_GIVEN REQUEST_: Using the listing below, copy every line that mentions "objects".

_RECORDED INFORMATION_:
╭──
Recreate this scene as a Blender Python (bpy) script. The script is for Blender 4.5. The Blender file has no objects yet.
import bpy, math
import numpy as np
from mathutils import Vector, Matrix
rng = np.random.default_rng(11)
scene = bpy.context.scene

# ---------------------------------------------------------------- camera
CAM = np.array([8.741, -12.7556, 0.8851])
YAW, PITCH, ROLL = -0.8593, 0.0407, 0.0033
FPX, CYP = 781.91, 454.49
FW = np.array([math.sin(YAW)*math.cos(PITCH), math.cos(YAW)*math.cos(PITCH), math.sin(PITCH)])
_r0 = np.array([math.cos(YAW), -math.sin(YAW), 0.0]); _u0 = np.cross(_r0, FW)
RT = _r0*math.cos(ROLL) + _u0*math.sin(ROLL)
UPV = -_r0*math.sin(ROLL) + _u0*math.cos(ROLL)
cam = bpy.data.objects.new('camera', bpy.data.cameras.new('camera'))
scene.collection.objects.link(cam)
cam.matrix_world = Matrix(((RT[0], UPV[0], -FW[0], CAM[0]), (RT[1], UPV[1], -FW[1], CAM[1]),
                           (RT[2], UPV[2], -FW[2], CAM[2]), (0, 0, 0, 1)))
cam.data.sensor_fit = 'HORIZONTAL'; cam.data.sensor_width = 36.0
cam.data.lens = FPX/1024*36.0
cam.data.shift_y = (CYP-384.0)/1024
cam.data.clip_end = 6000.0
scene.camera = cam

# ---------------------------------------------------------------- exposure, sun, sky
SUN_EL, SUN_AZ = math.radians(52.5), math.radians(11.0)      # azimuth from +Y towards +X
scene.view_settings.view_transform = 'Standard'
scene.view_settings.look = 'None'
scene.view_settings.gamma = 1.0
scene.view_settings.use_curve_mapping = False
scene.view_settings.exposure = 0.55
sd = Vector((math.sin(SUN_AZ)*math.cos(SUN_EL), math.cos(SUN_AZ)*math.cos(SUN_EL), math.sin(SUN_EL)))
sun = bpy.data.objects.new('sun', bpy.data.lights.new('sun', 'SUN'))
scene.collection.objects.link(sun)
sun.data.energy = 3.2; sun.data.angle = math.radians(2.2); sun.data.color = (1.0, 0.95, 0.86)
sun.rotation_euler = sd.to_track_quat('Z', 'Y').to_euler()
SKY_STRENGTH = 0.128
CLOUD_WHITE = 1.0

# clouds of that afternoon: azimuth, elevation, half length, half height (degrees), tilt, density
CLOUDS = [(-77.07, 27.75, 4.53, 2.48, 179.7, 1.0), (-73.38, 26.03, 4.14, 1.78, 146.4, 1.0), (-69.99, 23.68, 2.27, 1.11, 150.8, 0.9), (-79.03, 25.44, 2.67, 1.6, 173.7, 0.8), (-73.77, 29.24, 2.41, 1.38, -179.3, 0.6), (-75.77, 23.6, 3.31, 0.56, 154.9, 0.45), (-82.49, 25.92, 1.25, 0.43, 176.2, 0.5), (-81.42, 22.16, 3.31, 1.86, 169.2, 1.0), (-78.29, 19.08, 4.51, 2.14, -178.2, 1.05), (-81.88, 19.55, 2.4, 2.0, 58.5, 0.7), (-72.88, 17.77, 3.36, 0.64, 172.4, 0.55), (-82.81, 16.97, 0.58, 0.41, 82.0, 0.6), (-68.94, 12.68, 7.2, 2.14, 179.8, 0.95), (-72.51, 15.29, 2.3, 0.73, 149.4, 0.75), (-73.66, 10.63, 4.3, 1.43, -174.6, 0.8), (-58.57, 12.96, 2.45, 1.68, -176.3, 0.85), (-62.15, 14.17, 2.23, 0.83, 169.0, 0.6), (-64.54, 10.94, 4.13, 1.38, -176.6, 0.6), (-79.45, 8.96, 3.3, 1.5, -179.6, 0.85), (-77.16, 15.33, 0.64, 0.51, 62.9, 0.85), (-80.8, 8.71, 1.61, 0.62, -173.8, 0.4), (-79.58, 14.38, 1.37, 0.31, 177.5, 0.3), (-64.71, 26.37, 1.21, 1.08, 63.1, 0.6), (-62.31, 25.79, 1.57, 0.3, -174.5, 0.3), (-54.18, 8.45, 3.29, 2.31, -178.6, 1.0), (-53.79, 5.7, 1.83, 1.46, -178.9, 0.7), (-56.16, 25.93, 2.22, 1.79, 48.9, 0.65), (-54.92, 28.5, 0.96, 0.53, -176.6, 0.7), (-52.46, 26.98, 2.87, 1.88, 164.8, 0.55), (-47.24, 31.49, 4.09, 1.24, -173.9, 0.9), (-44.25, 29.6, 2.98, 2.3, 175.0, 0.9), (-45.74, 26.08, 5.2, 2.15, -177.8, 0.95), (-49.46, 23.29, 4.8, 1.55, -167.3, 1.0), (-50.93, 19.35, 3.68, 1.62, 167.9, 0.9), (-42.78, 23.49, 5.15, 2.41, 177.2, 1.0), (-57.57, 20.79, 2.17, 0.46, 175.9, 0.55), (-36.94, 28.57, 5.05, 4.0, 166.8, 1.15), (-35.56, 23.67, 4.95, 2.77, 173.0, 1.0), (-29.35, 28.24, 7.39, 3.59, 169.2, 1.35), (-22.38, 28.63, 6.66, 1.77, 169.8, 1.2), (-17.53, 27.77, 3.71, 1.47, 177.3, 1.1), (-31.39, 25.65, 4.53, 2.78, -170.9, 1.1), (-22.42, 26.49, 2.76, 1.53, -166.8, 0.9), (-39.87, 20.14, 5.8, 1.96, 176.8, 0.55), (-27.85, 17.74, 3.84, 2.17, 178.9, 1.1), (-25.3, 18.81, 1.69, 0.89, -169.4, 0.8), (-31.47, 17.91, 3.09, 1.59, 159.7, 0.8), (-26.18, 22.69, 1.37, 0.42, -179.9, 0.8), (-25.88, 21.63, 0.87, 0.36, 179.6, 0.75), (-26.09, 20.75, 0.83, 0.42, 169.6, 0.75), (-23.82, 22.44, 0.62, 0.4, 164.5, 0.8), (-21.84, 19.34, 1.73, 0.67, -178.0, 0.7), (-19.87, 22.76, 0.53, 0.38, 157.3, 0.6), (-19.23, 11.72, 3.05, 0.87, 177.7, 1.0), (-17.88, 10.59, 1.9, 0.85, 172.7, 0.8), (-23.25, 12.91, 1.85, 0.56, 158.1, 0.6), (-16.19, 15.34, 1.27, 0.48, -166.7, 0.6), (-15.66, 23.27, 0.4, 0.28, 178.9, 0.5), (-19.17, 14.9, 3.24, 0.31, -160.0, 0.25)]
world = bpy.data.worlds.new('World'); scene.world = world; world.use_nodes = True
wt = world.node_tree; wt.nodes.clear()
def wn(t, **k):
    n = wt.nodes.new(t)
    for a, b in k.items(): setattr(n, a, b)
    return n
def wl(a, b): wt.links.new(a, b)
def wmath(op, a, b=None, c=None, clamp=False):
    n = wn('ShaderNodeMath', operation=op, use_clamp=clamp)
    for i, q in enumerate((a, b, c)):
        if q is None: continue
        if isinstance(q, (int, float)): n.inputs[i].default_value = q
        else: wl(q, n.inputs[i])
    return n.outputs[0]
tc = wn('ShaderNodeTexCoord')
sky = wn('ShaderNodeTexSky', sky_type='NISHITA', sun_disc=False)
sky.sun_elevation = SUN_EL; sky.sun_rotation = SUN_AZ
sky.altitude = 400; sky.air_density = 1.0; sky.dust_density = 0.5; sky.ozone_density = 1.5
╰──
_EXERCISE OUTPUT_:
Recreate this scene as a Blender Python (bpy) script. The script is for Blender 4.5. The Blender file has no objects yet.
cam = bpy.data.objects.new('camera', bpy.data.cameras.new('camera'))
scene.collection.objects.link(cam)
sun = bpy.data.objects.new('sun', bpy.data.lights.new('sun', 'SUN'))
scene.collection.objects.link(sun)